In a private phone call, Lamont told the president that he has deep concerns about Biden’s ability to win.

John Craven

Jul 9, 2024, 8:45 PM

Updated 5 days ago


Just one week after President Joe Biden’s widely criticized debate performance, which has some Democrats calling for him to drop out of the 2024 election, Gov. Ned Lamont’s phone rang.
It was Biden.
In a private phone call, Lamont told the president that he has deep concerns about Biden’s ability to win. The call came one day after Lamont and other Democratic governors vocally challenged Biden and his campaign staff in a conference call.
Biden is fighting for his political future, with Democrats divided over whether he should step aside for a younger – potentially more electable – candidate.
“He’s playing defense,” Lamont said Tuesday. “You don't win elections by playing defense.”

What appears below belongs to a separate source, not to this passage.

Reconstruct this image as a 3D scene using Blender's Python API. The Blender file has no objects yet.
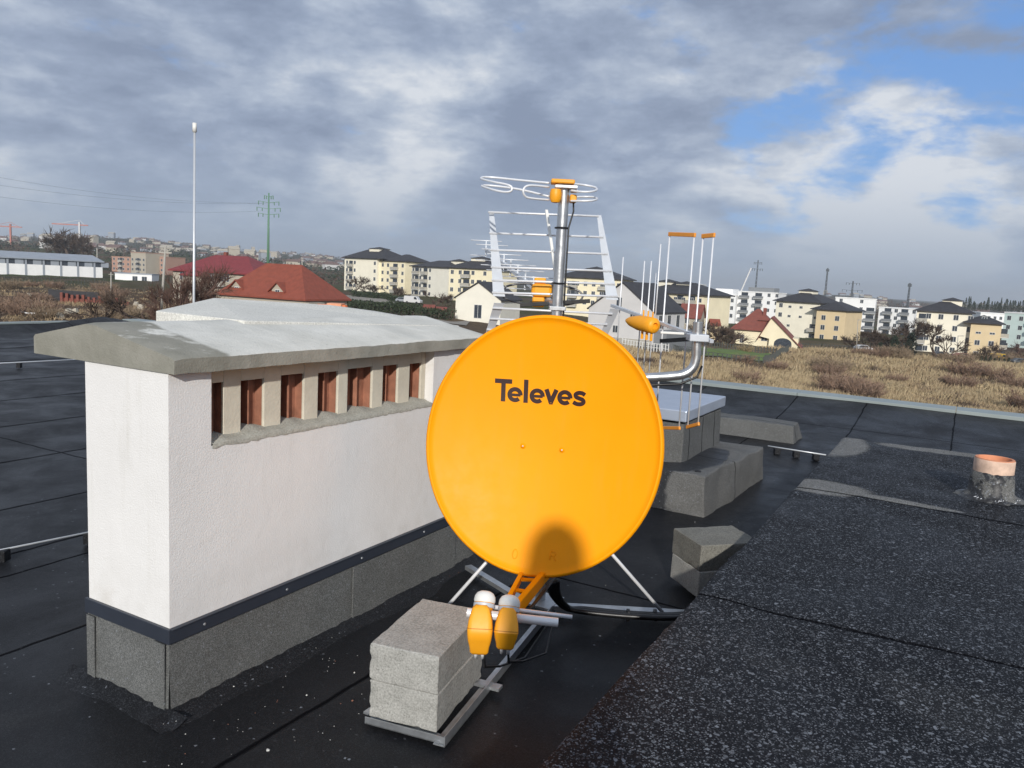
import bpy, bmesh, math, random
from math import sin, cos, pi, radians, atan, atan2, sqrt, hypot
from mathutils import Vector, Matrix, noise
random.seed(7)
S = bpy.context.scene
COL = S.collection
# ------------------------------------------------------------------ camera model
F = 800.; PITCH = atan(105/800); ROLL = radians(2.95); HC = 1.63
def ray(px, py):
    a = px-512; b = 384-py
    r = a*cos(ROLL)-b*sin(ROLL); u = a*sin(ROLL)+b*cos(ROLL)
    return Vector((r/F, cos(PITCH)+u/F*sin(PITCH), -sin(PITCH)+u/F*cos(PITCH)))
EYE = Vector((0, 0, HC))
def aty(px, py, y): d = ray(px, py); return EYE+d*(y/d.y)
def atz(px, py, z): d = ray(px, py); return EYE+d*((z-HC)/d.z)
AX = Vector((.489, .872, 0)).normalized(); BX = Vector((-AX.y, AX.x, 0)); TH = atan2(AX.y, AX.x)
def ab(a, b, z=0): return AX*a+BX*b+Vector((0, 0, z))
def atb(px, py, b): d = ray(px, py); return EYE+d*(b/d.dot(BX))
def ata(px, py, a): d = ray(px, py); return EYE+d*(a/d.dot(AX))
def toab(p): return (p.dot(AX), p.dot(BX), p.z)
def ABM(a=0, b=0, z=0): return Matrix.Translation(ab(a, b, z)) @ Matrix.Rotation(TH, 4, 'Z')

# ------------------------------------------------------------------ mesh builder (verts in world or thing space)
class MB:
    def __init__(s): s.v = []; s.f = []; s.m = []
    def add(s, vs, fs, mi=0):
        n = len(s.v); s.v += [Vector(v) for v in vs]; s.f += [tuple(i+n for i in f) for f in fs]; s.m += [mi]*len(fs)
        return s
    def box(s, c0, c1, M=None, mi=0):
        x0, y0, z0 = c0; x1, y1, z1 = c1
        vs = [Vector(p) for p in ((x0,y0,z0),(x1,y0,z0),(x1,y1,z0),(x0,y1,z0),(x0,y0,z1),(x1,y0,z1),(x1,y1,z1),(x0,y1,z1))]
        if M: vs = [M @ v for v in vs]
        return s.add(vs, [(0,3,2,1),(4,5,6,7),(0,1,5,4),(1,2,6,5),(2,3,7,6),(3,0,4,7)], mi)
    def hexa(s, bot, top, mi=0):
        n = len(bot)
        return s.add(list(bot)+list(top), [tuple(reversed(range(n))), tuple(range(n, 2*n))]+[(i, (i+1) % n, n+(i+1) % n, n+i) for i in range(n)], mi)
    def tube(s, pts, r, n=10, caps=True, mi=0, closed=False):
        pts = [Vector(p) for p in pts]; k = len(pts); base = len(s.v)
        rs = r if isinstance(r, (list, tuple)) else [r]*k
        up = None
        for i, p in enumerate(pts):
            if closed: t = pts[(i+1) % k]-pts[i-1]
            else: t = pts[min(i+1, k-1)]-pts[max(i-1, 0)]
            t.normalize()
            if up is None:
                up = Vector((0, 0, 1)) if abs(t.z) < .9 else Vector((1, 0, 0))
            x = up.cross(t).normalized(); up = t.cross(x).normalized()
            for j in range(n):
                q = 2*pi*j/n; s.v.append(p+(x*cos(q)+up*sin(q))*rs[i])
        for i in range(k if closed else k-1):
            i2 = (i+1) % k
            for j in range(n):
                s.f.append((base+i*n+j, base+i*n+(j+1) % n, base+i2*n+(j+1) % n, base+i2*n+j)); s.m.append(mi)
        if caps and not closed:
            s.f.append(tuple(base+j for j in reversed(range(n)))); s.m.append(mi)
            s.f.append(tuple(base+(k-1)*n+j for j in range(n))); s.m.append(mi)
        return s
    def lathe(s, prof, M=None, n=24, mi=0):
        base = len(s.v)
        for r, z in prof:
            for j in range(n):
                v = Vector((r*cos(2*pi*j/n), r*sin(2*pi*j/n), z)); s.v.append(M @ v if M else v)
        for i in range(len(prof)-1):
            for j in range(n):
                s.f.append((base+i*n+j, base+i*n+(j+1) % n, base+(i+1)*n+(j+1) % n, base+(i+1)*n+j)); s.m.append(mi)
        return s
    def bar(s, p, q, w, h, mi=0):
        p = Vector(p); q = Vector(q); t = (q-p).normalized()
        up = Vector((0, 0, 1)) if abs(t.z) < .95 else Vector((0, 1, 0))
        x = t.cross(up).normalized()*w/2; y = x.cross(t).normalized()*h/2
        return s.hexa([p-x-y, p+x-y, p+x+y, p-x+y], [q-x-y, q+x-y, q+x+y, q-x+y], mi)
    def build(s, name, mats, parent=None, M=None, smooth=False, bevel=0, auto=None):
        me = bpy.data.meshes.new(name)
        if parent is not None: W = parent['_w'] and MW[parent.name]; inv = W.inverted()
        else: W = M if M is not None else Matrix(); inv = W.inverted()
        me.from_pydata([inv @ v for v in s.v], [], s.f)
        ml = mats if isinstance(mats, (list, tuple)) else [mats]
        for m in ml: me.materials.append(m)
        if len(ml) > 1:
            for p, i in zip(me.polygons, s.m): p.material_index = i
        bm = bmesh.new(); bm.from_mesh(me)
        bmesh.ops.recalc_face_normals(bm, faces=bm.faces)
        if smooth:
            for f in bm.faces: f.smooth = True
            if auto:
                for e in bm.edges:
                    if len(e.link_faces) == 2 and e.calc_face_angle(0) > auto: e.smooth = False
        bm.to_mesh(me); bm.free()
        o = bpy.data.objects.new(name, me); COL.objects.link(o)
        if parent is not None: o.parent = parent
        else: o.matrix_world = W
        MW[o.name] = W.copy(); o['_w'] = 1
        if bevel:
            b = o.modifiers.new('b', 'BEVEL'); b.width = bevel; b.segments = 2; b.limit_method = 'ANGLE'
        return o
MW = {}
def tag(o, label, cat, group=None, kind=None):
    if label: o['label'] = label
    if cat: o['category'] = cat
    if group: o['group'] = group
    if kind: o['kind'] = kind
    return o
def thing(name, label, cat, M=None, group=None):
    o = bpy.data.objects.new(name, None); COL.objects.link(o); o.empty_display_size = .2
    M = M if M is not None else Matrix(); o.matrix_world = M; MW[o.name] = M.copy(); o['_w'] = 1
    return tag(o, label, cat, group)
def T(x, y=None, z=0, rz=0):
    if y is None: x, y, z = x
    return Matrix.Translation((x, y, z)) @ Matrix.Rotation(rz, 4, 'Z')
def dup(o, parent=None, M=None, label=None):
    c = o.copy(); COL.objects.link(c)
    if parent is not None: c.parent = parent
    if M is not None: c.matrix_world = M; MW[c.name] = M.copy()
    if label: c['label'] = label
    for ch in [k for k in o.children]: dup(ch, c)
    return c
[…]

The governor said he expressed his concerns directly to the president in a one-on-one call last Thursday but did not ask Biden to drop out.
“That Stephanopoulos interview was 30 straight questions on mental fitness,” Lamont said. “Not one question about Donald Trump. Not one question about his moral fitness, not one question about what he wants to do to this country. And I don’t think we’re going to win an election if that’s what the conversation is for the next 3½ months.”

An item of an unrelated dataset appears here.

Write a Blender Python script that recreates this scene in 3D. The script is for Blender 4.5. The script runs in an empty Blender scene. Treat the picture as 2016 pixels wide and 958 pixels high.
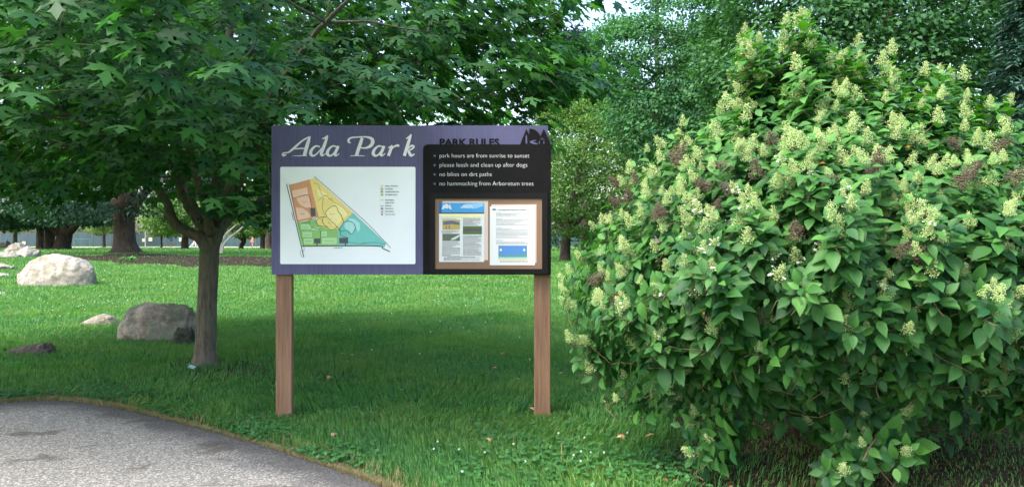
import bpy, bmesh, math, random
import numpy as np
from mathutils import Vector, noise, Matrix

# ------------------------------------------------------------------ camera, sky, sun, exposure
SC = bpy.context.scene
COL = SC.collection
R = math.radians
CAMZ, FPX, HOR, CX = 1.6, 1456.0, 467.0, 1008.0
cam_d = bpy.data.cameras.new('camera'); cam = bpy.data.objects.new('camera', cam_d); COL.objects.link(cam)
cam.location = (0, 0, CAMZ); cam.rotation_euler = (R(90), 0, 0)
cam_d.sensor_width = 36; cam_d.lens = 36 * FPX / 2016; cam_d.shift_y = -(479 - HOR) / 2016
cam_d.clip_start = .05; cam_d.clip_end = 4000
SC.camera = cam

SUN_DIR = Vector((-.58, -.42, 1.0)).normalized()         # towards the sun
elev = math.asin(SUN_DIR.z); azim = math.atan2(SUN_DIR.x, SUN_DIR.y)
world = bpy.data.worlds.new('World'); SC.world = world; world.use_nodes = True
wn, wl = world.node_tree.nodes, world.node_tree.links
bg = wn['Background']; sky = wn.new('ShaderNodeTexSky'); sky.sky_type = 'NISHITA'; sky.sun_disc = False
sky.sun_elevation = elev; sky.sun_rotation = azim; sky.dust_density = 4.0; sky.air_density = 1.2; sky.ozone_density = 1.0
hs = wn.new('ShaderNodeHueSaturation'); hs.inputs['Saturation'].default_value = 1.0
wl.new(sky.outputs[0], hs.inputs['Color']); wl.new(hs.outputs[0], bg.inputs[0]); bg.inputs[1].default_value = .15
sl = bpy.data.lights.new('sun', 'SUN'); sl.energy = 1.55; sl.angle = R(28); sl.color = (1, .96, .88)
so = bpy.data.objects.new('sun', sl); COL.objects.link(so)
so.rotation_euler = SUN_DIR.to_track_quat('Z', 'Y').to_euler(); so.location = (-20, -20, 40)
SC.view_settings.view_transform = 'Standard'; SC.view_settings.look = 'None'
SC.view_settings.exposure = 2.06; SC.view_settings.gamma = 1
cy = SC.cycles
cy.use_denoising = True; cy.max_bounces = 7; cy.diffuse_bounces = 4; cy.glossy_bounces = 2
cy.transmission_bounces = 4; cy.transparent_max_bounces = 6; cy.use_adaptive_sampling = True; cy.adaptive_threshold = .015
cy.caustics_reflective = False; cy.caustics_refractive = False
SC.render.engine = 'CYCLES'

# ------------------------------------------------------------------ helpers
def sm(t): t = np.clip(t, 0, 1); return t * t * (3 - 2 * t)
def gz(x, y):
    x = np.asarray(x, float); y = np.asarray(y, float)
    return .5 * sm((y - 18) / 32) * (1 - sm((y - 58) / 47)) + .012 * np.sin(x * .9 + 1.3 * np.sin(y * .5)) * sm((y - 2) / 6)
def P(px, py, Y): return np.array([(px - CX) / FPX * Y, Y, CAMZ + (HOR - py) / FPX * Y])
def G(px, py):                       # where the sight line of a pixel meets the ground
    Y = 5.0
    for _ in range(60):
        Y = .5 * Y + .5 * min(160, (CAMZ - float(gz((px - CX) / FPX * Y, Y))) * FPX / max(1, py - HOR))
    x = (px - CX) / FPX * Y
    return np.array([x, Y, float(gz(x, Y))])
def PX(V): return CX + V[:, 0] / V[:, 1] * FPX, HOR - (V[:, 2] - CAMZ) / V[:, 1] * FPX

def lin(r, g, b, s=1.0):
    f = lambda c: ((c / 255 + .055) / 1.055) ** 2.4 if c > 10 else c / 255 / 12.92
    return (f(r) * s, f(g) * s, f(b) * s)

def tag(o, label=None, cat=None, group=None, kind=None):
    for k, v in (('label', label), ('category', cat), ('group', group), ('kind', kind)):
        if v: o[k] = v
    return o
def thing(name, label, cat, loc, group=None):
    o = bpy.data.objects.new(name, None); COL.objects.link(o); o.location = tuple(float(c) for c in loc)
    o.empty_display_size = .2
    return tag(o, label, cat, group)
def origin(o):
    v = Vector((0, 0, 0))
    while o is not None: v += o.location; o = o.parent
    return np.array(v)
def mesh(name, V, F, mat, parent=None, loc=None, smooth=None, attrs=None):
    """V (n,3) world positions; F list of index arrays, each (m,k)."""
    V = np.asarray(V, float).reshape(-1, 3)
    if not isinstance(F, list): F = [F]
    F = [np.atleast_2d(np.asarray(f, dtype=np.int32)) for f in F if len(f)]
    off = origin(parent) if parent is not None else np.array([0., 0, 0])
    o_loc = np.array([0., 0, 0])
    if loc is not None: o_loc = np.asarray(loc, float) - off
    me = bpy.data.meshes.new(name)
    me.vertices.add(len(V)); me.vertices.foreach_set('co', (V - off - o_loc).astype(np.float32).ravel())
    nl = sum(f.size for f in F); nf = sum(len(f) for f in F)
    me.loops.add(nl); me.loops.foreach_set('vertex_index', np.concatenate([f.ravel() for f in F]))
    me.polygons.add(nf)
    tot = np.concatenate([np.full(len(f), f.shape[1], np.int32) for f in F])
    st = np.concatenate([[0], np.cumsum(tot)[:-1]]).astype(np.int32)
    me.polygons.foreach_set('loop_start', st)
    me.update(calc_edges=True)
    me.polygons.foreach_set('use_smooth', np.full(nf, smooth is not False))
    for k, a in (attrs or {}).items():
        at = me.attributes.new(k, 'FLOAT', 'POINT'); at.data.foreach_set('value', np.asarray(a, np.float32))
    me.materials.append(mat); me.validate()
    o = bpy.data.objects.new(name, me); COL.objects.link(o)
    if parent is not None: o.parent = parent
    o.location = tuple(float(c) for c in o_loc)
    return o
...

When asked if he sees Biden’s strategy changing, Lamont replied, “Not yet.”
Lamont is a fierce ally of Biden’s. The then-former vice president campaigned for Lamont in 2018 as he struggled against Republican Bob Stefanowski. Lamont returned the favor in 2020, becoming the first governor to publicly endorse Biden’s run for president.
But the governor isn’t ready to commit to Biden as the Democratic nominee, after he struggled to answer numerous questions during the June 27 debate.

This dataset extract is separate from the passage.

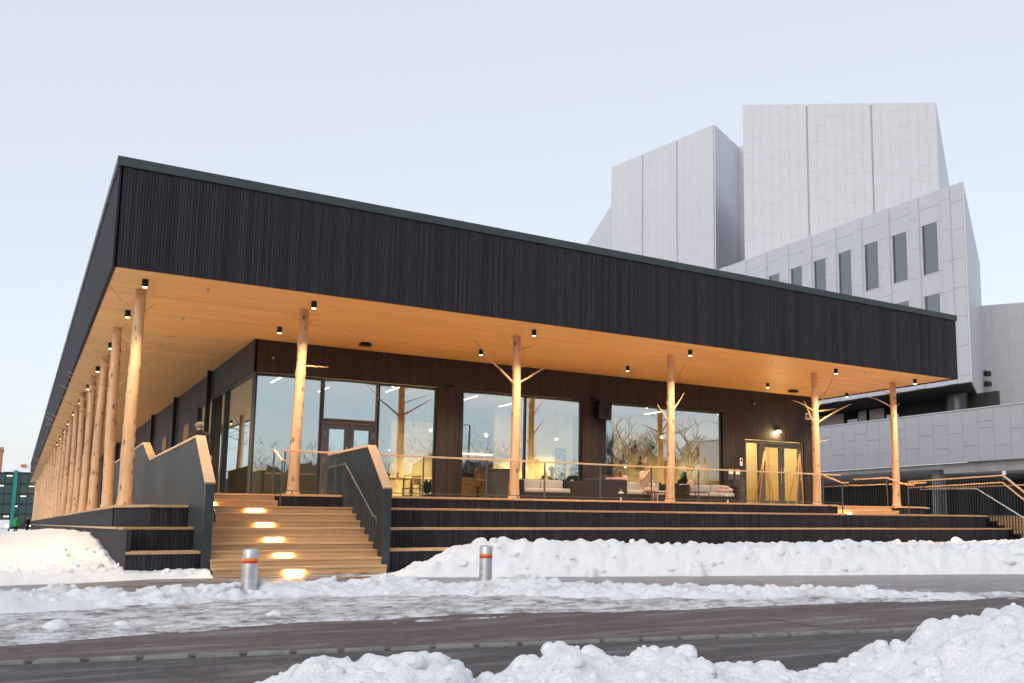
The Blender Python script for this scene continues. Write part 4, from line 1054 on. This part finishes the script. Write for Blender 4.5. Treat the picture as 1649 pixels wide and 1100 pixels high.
def plant(x, y, z, n, ln, label, spread=.8, pot=.13, w_=.05, grp=None, upright=.6):
    t = empty('potted_plant', (x, y, z), label, 'plant', grp); g = random.Random(int(x*100+y*10))
    MB().tube([(x,y,z),(x,y,z+pot*1.5)], [pot*.75, pot], 12).build('pot', 'pot', t)
    b = MB()
    for k in range(n):
        a = g.uniform(0, 6.28); el = g.uniform(upright, 1.5); l_ = ln*g.uniform(.6, 1); d = Vector((math.cos(a)*math.cos(el)*spread, math.sin(a)*math.cos(el)*spread, math.sin(el)))
        s_ = Vector((-math.sin(a), math.cos(a), 0))*w_*g.uniform(.6,1.2); p0 = Vector((x,y,z+pot*1.45)); p1 = p0+d*l_*.55; p2 = p0+d*l_ + Vector((0,0,-.12*l_))
        b.add([p0-s_*.2, p0+s_*.2, p1+s_, p1-s_, p2], [(0,1,2,3),(3,2,4)])
    b.build('leaves', 'leaf', t)
plant(9.25, 7.2, ZD, 46, .62, 'bushy green potted plant on the floor by the first pier', .95, .16, .07)
plant(8.6, 8.0, ZD+.75, 12, .25, 'small vase of pale flowers on the table nearest the stairs', .6, .04, .015)
plant(13.75, 8.2, ZD+.76, 22, .26, 'small leafy plant by the guest in cream', .9, .06, .03)
MB().box(13.4, 14.0, 8.05, 8.4, ZD+.7, ZD+.755).build('shelf', 'oak', pav)
wp = [(18.9,3.95),(19.75,3.95),(18.35,3.35),(19.15,3.3)]
for (x, z), lb in zip(wp, ('upper wall plant in a wire hoop, towards the trunk','upper wall plant in a wire hoop, towards the doors','lower wall plant, towards the trunk','lower wall plant, towards the doors')):
    t = empty('wall_hoop', (x, 10.3, z), 'dark wire hoop bracket holding the ' + lb.replace(' in a wire hoop', ''), 'bracket', 'wire hoops on the cafe wall')
    pts = [(x+.17*math.cos(a), 10.33, z-.02+.2*math.sin(a)) for a in [math.pi*(1+i/12) for i in range(13)]]
    MB().tube(pts, .011, 6).build('hoop', 'black_metal', t); MB().box(x-.18, x+.18, 10.22, 10.39, z-.03, z-.008).build('shelf', 'oak', t)
    plant(x, 10.3, z-.007, 14, .3, lb, .5, .075, .03, 'plants on the cafe wall', 1.0)
def picture(x0, x1, y, z0, z1, label, art='dark_metal'):
    t = empty('wall_picture', ((x0+x1)/2, y, z0), label, 'picture', 'framed pictures on the cafe wall')
    MB().box(x0, x1, y-.02, y, z0, z1).build('frame', 'oak', t); MB().box(x0+.025, x1-.025, y-.024, y-.021, z0+.025, z1-.025).build('mount', 'white_paper', t); MB().box(x0+.07, x1-.07, y-.027, y-.025, z0+.09, z1-.08).build('print', art, t)
picture(17.05,17.4,11.88,3.0,3.42,'upper framed picture on the oak panel'); picture(17.05,17.42,11.88,2.45,2.92,'lower framed picture on the oak panel')
picture(18.1,18.4,10.38,2.65,3.1,'framed picture beside the trunk reflection', 'red_paint'); picture(18.1,18.45,10.38,2.05,2.55,'lower framed picture beside the wall plants')
t = empty('menu_board', (15.9, 11.18, 2.55), 'tall black menu board with pale lines of text on the yellow wall', 'menu board')
MB().box(15.85, 16.3, 11.16, 11.19, 2.5, 3.85).build('board', 'black_board', t)
b = MB(); g = random.Random(4); z = 3.78
while z > 2.56:
    x = 15.89
    while x < 16.22:
        ln = g.uniform(.03, .1)
        if g.random() < .8: b.box(x, min(x+ln, 16.26), 11.153, 11.159, z-.018, z)
        x += ln+.015
    z -= g.choice((.04, .04, .07))
b.build('chalk_text', 'chalk', t, kind='stuff')
# bar counter with lit shelves
t = empty('bar_counter', (12, 13, ZD), 'long cafe bar counter with oak front', 'counter')
MB().box(10.9, 14.6, 12.2, 12.9, ZD, ZD+1.02).build('front', 'oak', t); MB().box(10.85, 14.65, 12.15, 12.95, ZD+1.021, ZD+1.06).build('worktop', 'white_paint', t)
t = empty('bar_shelf', (12, 14.9, ZD+1.4), 'lit back shelf of cups and bottles behind the bar', 'shelf')
for z in (ZD+1.0, ZD+1.4, ZD+1.8): MB().box(10.7, 15.4, 14.75, 15.15, z, z+.03).build('board', 'oak', t)
MB().box(10.7, 15.4, 15.12, 15.15, ZD+2.16, ZD+2.22).build('light_strip', 'shelf_light', t); 
g = random.Random(9)
for z in (ZD+1.03, ZD+1.43, ZD+1.83):
    x = 10.8; cn = 0
    while x < 15.3:
        h = g.uniform(.12, .3); r = g.uniform(.03, .05)
        nm, lb, m_ = g.choice((('bottle','bottle on the lit bar shelf','leaf'),('jar','jar on the lit bar shelf','orange_cloth'),('cup','white cup on the lit bar shelf','white_paper'),('bottle','bottle on the lit bar shelf','dark_glass')))
        b = MB(); b.tube([(x,14.95,z),(x,14.95,z+h*.65),(x,14.95,z+h*.78),(x,14.95,z+h)], [r,r,r*.4,r*.35] if nm == 'bottle' else [r*.8,r,r,r*1.02], 8)
        cn += 1; lv = {ZD+1.03: 'lowest', ZD+1.43: 'middle', ZD+1.83: 'top'}[z]
        tag(b.build(nm, m_, smooth=True), '%s on the %s lit bar shelf, %s in its row from the first pier' % ({'leaf': 'green bottle', 'orange_cloth': 'amber jar', 'white_paper': 'white cup', 'dark_glass': 'dark bottle'}[m_], lv, ORD[cn-1]), nm, 'things on the lit bar shelf'); x += g.uniform(.22, .34)
# ceiling strips and pendants
g = random.Random(2)
k = 0
for (x, y) in ((4.9,8.2),(6.6,9.4),(8.4,8.2),(11.2,8.6),(13.0,9.6),(16.4,8.8),(18.6,8.6)):
    t = empty('linear_lamp', (x, y, 5.1), 'slim white ceiling strip lamp, %s from the stairs end of the cafe' % ORD[k], 'strip lamp', 'strip lamps in the cafe'); k += 1
    MB().box(x-.03, x+.03, y-.6, y+.6, 5.13, 5.2).build('housing', 'white_paint', t); MB().box(x-.025, x+.025, y-.58, y+.58, 5.12, 5.129).build('diffuser', 'lamp_white', t)
    area('strip_lamp_light', (x, y, 5.11), (.05, 1.15), 13, (1,.82,.50), (0,0,0))
k = 0
for (x, y, z) in ((7.9,8.6,3.7),(10.0,9.0,4.0),(11.8,8.6,3.9),(13.9,10.4,3.8),(15.4,10.3,4.1),(17.6,9.0,3.1),(19.4,9.2,4.3)):
    t = empty('pendant_lamp', (x, y, z), 'small glowing pendant lamp, %s from the stairs end of the cafe' % ORD[k], 'pendant lamp', 'pendant lamps in the cafe'); k += 1
    MB().tube([(x,y,z+.1),(x,y,5.24)], .006, 5).build('cable', 'black_metal', t); MB().tube([(x,y,z+.02),(x,y,z+.1)], [.12,.03], 12, False).build('shade', 'white_paint', t); MB().ball((x,y,z), .045, 8).build('bulb', 'lamp_warm', t, smooth=True)
    d = bpy.data.lights.new('pendant_light', 'SPOT'); d.spot_size = R(135); d.spot_blend = 1.0; d.energy = 360 if x < 16 else 170; d.color = (1,.78,.42); d.shadow_soft_size = .06
    o = bpy.data.objects.new('pendant_light', d); o.location = (x, y, z-.09); col.objects.link(o)
area('vestibule_light', (22.6, 7.5, 5.1), (1.2, .3), 60, (1,.80,.45), (0,0,0))
MB().box(22.0, 23.2, 7.35, 7.65, 5.12, 5.2).build('vestibule_lamp', 'lamp_white', pav)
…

“I think he’s just getting started when it comes to his agenda,” Lamont said. “I’ve had some personal conversations though, wondering who is the best person to carry on that Biden agenda.”
Despite his reservations, Lamont dismissed calls for Biden to take a mental competency test, calling it a political stunt.
Connecticut’s all-Democratic congressional delegation appears divided too.
According to the Associated Press, Rep. Jim Himes called for Biden to step aside during a private conference call with Democratic leaders. Himes has not confirmed the report, and the congressman told News 12 Connecticut last week that he wanted to see more polling data first.
Sen. Chris Murphy has also expressed reservations.
“I think this week is going to be absolutely critical,” Murphy told CNN on Sunday. “I think the president needs to do more.”
But others are wary of a Biden exit.
At a House Democratic caucus on Tuesday, Rep. Jahana Hayes argued that “putting [Vice President Kamala] Harris atop the ticket would be setting her up for failure,” Punch Bowl News’ Jake Sherman posted on X, formerly known as Twitter.
Sen. Richard Blumenthal is also sticking with Biden.
“He has the time and opportunity to quell concern, and he is making every effort to do so,” he told reporters on Monday.
Biden has repeatedly insisted that he’s not going anywhere.
“I wouldn’t be running if I didn't absolutely believe that I am the best candidate to beat Donald Trump in 2024,” he told MSNBC’s “Morning Joe” on Monday.